Some, however, now suggest that the changes may have been the only way to continue teaching the course at all to students in Florida.

“Do we want a world with African American studies or a world without it?” asked a member of the development committee for the course’s framework, Teresa Reed, the dean of the School of Music at the University of Louisville.

"I unequivocally think we want a world with it," Reed said, although she continued to deny that the revisions were at all related to the Florida criticism.

"I understand why it would be effective to draw a cause-and-effect relationship, but I can tell you emphatically that no cause-and-effect relationship exists," she said.

But when she was asked for examples of revisions to the course that were not related to Florida officials' items of concern, Reed said she was unable to provide any.

A member of the development committee and advisory board for the course, Robert Patterson, a professor of African American studies at Georgetown University, said revisions not related to specific concerns from Florida officials included shortening a unit about anti-colonial and early Black freedom movements, as well as removing a unit about the social construction of race.

At least one prominent civil rights group expressed outrage at the College Board's "political posturing" and urged it to pull all AP classes from Florida schools in protest.

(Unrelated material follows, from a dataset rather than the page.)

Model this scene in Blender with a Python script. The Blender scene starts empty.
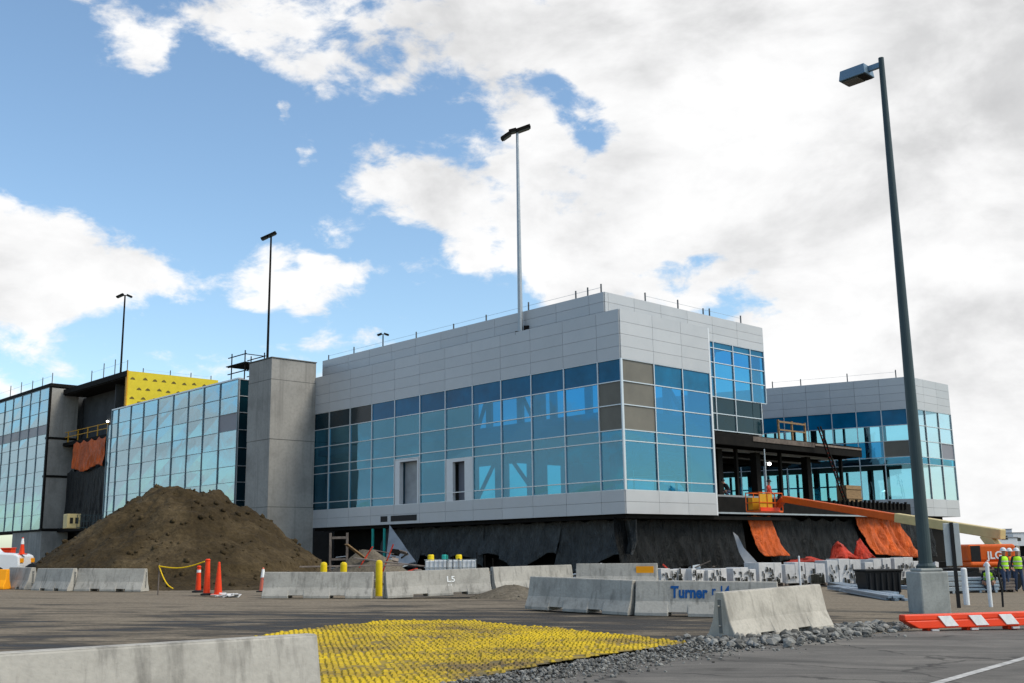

“The College Board’s decision to capitulate to Governor Ron DeSantis’ extremist anti-Black censorship demands, stripping the AP African American studies course of key content about contemporary Black history, is an insult to the lived experiences of millions of Black Americans throughout our country today," David Johns, the executive director of the National Black Justice Coalition, said in a statement.

CORRECTION (Feb. 1, 2023, 11 p.m. ET): A previous version of this article misstated when Florida officials announced they had rejected the AP course and when the DeSantis administration announced that the new AP course would not be taught in Florida high schools. It was last month, not this month.